MPs' rejection of Boris Island is 'victory for aviation lobby'

Today's rejection by MPs of Boris Johnson's proposed new airport in the Thames Estuary in favour of expansion at Heathrow is a 'victory for the aviation lobby', according to public affairs transport specialist Jim Dickson.

Tipped for expansion: Heathrow (credit: BAA)
Tipped for expansion: Heathrow (credit: BAA)

The report issued by the Transport Select Committee today urged the Government to permit the expansion of Heathrow, where it said a third runway was ‘long overdue’.

Dickson, director of Four Public Affairs, said opinion within the aviation industry backed expansion at Heathrow over the Thames Estuary airport proposal, dubbed ‘Boris Island’. He claimed the aviation lobby had done a successful job of convincing the committee that a third runway at Heathrow was ‘the most cost-effective route to go’.

He said: ‘The committee is very sceptical of a Thames gateway or estuary option on the grounds of cost and time to deliver, which is very much the view of the airlines.’

Airlines have welcomed the committee’s comments. Jill Brady, director of external affairs at Virgin Atlantic, claimed there had been a ‘crippling lack of political consensus around the future of aviation’ and said today’s report was ‘a breath of fresh air’.

She added: ‘The report is detailed, persuasive and right to rule out once and for all half-baked suggestions around split hubs [having more than one hub airport].'

Rival airline operator IAG, which owns carriers British Airways and Iberia, backed the view that a Thames Estuary airport was not a ‘credible option’, and called the committee’s recommendation of a thorough review of the ‘oppressive tax’ Air Passenger Duty ‘encouraging’.

The victory, however, is ‘only one battle in a much longer debate currently under way,’ according to Dickson, referring to the independent commission on aviation the Government has requested Sir Howard Davies to chair.

The commission will be expected to advise the Government on how to develop additional capacity in order to sustain the UK as a competitive aviation hub. The commission’s final report will be published in the summer of 2015, after the next general election that year.

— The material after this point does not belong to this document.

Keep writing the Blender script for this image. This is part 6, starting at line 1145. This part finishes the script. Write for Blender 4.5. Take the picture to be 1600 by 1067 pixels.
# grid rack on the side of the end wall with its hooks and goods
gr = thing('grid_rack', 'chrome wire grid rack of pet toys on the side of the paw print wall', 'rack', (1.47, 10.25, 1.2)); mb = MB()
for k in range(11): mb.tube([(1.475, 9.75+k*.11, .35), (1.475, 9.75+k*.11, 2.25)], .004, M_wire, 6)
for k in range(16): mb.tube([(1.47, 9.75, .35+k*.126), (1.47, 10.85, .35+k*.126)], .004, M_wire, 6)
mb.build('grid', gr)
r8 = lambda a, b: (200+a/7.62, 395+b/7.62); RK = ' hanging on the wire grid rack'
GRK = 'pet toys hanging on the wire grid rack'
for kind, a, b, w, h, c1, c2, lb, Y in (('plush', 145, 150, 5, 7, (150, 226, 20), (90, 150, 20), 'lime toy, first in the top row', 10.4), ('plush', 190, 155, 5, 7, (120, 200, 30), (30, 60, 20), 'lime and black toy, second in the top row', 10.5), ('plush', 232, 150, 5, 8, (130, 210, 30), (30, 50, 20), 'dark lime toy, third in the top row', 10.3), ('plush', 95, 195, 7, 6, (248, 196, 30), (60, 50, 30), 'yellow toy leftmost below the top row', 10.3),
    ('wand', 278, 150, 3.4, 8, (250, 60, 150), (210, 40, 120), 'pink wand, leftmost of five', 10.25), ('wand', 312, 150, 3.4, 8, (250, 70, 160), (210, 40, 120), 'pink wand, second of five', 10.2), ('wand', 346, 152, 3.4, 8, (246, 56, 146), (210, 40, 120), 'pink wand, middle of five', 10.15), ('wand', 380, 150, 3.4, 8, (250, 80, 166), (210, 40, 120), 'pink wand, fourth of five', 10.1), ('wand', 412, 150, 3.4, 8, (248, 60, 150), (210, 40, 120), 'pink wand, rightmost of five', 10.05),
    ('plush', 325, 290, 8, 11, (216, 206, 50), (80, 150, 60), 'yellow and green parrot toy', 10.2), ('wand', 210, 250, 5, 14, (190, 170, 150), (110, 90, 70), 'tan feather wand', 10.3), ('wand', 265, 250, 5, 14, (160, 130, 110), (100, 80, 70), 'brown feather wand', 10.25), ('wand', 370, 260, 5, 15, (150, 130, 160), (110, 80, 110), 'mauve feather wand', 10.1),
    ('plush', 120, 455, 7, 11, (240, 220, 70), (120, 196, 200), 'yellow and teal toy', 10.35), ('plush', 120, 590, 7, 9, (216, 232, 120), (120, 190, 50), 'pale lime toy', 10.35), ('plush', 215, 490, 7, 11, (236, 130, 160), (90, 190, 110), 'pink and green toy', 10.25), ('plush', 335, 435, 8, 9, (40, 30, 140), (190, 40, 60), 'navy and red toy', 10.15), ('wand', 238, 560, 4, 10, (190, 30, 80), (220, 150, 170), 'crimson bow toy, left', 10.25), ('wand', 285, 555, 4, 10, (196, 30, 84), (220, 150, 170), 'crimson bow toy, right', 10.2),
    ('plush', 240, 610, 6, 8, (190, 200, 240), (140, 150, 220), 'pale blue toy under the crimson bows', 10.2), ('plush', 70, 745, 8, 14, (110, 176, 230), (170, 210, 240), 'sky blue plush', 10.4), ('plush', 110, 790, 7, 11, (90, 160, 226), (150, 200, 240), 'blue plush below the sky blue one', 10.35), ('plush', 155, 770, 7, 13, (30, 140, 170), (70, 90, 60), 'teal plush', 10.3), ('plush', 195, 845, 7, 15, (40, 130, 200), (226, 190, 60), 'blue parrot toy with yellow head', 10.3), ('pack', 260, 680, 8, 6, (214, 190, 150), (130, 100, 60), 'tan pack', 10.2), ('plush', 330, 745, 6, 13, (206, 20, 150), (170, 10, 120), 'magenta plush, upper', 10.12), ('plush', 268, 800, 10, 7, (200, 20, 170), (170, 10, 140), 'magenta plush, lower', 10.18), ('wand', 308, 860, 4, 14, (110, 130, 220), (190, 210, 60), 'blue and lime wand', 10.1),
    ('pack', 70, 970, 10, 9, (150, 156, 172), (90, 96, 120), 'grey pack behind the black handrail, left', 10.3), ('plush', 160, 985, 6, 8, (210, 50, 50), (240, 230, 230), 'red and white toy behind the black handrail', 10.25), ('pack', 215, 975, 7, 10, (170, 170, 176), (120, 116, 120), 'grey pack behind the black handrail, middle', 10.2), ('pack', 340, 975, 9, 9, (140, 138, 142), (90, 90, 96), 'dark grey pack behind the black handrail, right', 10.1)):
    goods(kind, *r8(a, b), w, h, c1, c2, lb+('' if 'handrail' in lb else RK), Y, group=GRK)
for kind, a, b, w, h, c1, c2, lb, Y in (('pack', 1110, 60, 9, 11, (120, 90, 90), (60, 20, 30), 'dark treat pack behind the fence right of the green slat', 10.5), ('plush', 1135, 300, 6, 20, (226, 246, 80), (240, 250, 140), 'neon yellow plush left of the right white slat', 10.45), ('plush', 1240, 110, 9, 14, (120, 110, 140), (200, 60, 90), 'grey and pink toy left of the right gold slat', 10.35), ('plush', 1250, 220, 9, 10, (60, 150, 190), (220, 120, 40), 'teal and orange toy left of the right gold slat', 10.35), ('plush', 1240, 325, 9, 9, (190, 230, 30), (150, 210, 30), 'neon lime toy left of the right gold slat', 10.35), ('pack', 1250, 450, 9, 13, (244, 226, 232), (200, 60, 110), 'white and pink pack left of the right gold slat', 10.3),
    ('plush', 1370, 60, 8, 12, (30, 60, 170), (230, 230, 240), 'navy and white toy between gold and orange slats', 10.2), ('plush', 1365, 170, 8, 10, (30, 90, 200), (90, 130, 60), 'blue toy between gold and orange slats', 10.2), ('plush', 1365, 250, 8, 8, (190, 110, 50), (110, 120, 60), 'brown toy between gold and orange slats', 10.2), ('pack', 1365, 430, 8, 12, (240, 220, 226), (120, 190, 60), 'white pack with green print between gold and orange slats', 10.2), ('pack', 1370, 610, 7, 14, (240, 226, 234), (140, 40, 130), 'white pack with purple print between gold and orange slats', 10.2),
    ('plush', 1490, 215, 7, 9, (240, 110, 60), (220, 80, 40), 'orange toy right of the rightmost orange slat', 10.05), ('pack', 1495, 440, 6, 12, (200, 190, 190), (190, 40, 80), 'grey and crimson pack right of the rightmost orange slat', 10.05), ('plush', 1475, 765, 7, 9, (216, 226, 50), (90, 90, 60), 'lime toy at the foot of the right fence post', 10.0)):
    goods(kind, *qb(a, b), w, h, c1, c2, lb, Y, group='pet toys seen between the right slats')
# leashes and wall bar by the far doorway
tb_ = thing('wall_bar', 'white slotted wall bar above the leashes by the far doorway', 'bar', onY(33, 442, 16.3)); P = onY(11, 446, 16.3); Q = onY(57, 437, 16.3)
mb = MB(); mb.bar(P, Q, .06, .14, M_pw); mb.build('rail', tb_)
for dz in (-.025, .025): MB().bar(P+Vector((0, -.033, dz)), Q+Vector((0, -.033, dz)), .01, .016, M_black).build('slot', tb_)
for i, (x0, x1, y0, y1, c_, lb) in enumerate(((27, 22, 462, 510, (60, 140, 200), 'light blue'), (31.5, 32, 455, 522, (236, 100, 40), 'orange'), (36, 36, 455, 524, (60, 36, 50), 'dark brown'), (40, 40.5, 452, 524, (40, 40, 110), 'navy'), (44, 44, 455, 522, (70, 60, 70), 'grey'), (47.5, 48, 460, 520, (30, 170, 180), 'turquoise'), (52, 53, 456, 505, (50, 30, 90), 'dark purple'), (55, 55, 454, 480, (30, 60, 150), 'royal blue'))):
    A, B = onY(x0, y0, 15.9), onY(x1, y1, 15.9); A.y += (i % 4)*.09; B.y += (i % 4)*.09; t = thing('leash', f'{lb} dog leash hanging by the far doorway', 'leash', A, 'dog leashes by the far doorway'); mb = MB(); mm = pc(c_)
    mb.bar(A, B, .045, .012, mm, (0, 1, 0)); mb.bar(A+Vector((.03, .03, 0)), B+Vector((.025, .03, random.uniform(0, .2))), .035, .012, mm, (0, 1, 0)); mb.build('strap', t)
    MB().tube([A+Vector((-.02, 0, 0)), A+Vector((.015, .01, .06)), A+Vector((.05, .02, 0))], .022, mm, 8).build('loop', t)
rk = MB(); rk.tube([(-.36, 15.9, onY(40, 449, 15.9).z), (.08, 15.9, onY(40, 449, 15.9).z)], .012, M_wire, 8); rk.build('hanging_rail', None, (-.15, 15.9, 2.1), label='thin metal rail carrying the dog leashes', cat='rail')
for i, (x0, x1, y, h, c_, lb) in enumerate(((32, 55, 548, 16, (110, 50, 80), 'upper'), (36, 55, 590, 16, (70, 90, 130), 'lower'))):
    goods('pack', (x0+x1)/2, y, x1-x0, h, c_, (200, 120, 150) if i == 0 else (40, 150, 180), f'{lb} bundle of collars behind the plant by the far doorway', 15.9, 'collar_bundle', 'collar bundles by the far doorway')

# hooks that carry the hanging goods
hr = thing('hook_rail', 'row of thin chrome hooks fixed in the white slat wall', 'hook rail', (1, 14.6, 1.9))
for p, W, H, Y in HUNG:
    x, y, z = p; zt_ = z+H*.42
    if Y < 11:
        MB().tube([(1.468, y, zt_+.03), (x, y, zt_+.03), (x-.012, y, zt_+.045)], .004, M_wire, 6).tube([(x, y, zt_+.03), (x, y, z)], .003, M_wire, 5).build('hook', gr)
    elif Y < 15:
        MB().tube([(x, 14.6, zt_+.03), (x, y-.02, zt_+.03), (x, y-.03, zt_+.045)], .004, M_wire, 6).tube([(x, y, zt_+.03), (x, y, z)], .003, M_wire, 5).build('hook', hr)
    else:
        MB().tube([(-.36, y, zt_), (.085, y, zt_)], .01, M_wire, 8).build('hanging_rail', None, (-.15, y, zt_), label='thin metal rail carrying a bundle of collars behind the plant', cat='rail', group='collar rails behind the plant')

Dickson added that the ‘uncertainty’ around the third runway at Heathrow debate was largely the ‘product of politicians realising economically that we need more capacity, but that the decision around funding and where to find capacity is extremely difficult, in both environmental and, more importantly, electoral terms’.

He added: ‘However, the aviation industry can do a lot more to demonstrate a commitment to sustainability and being a good neighbour to the communities that they operate within.’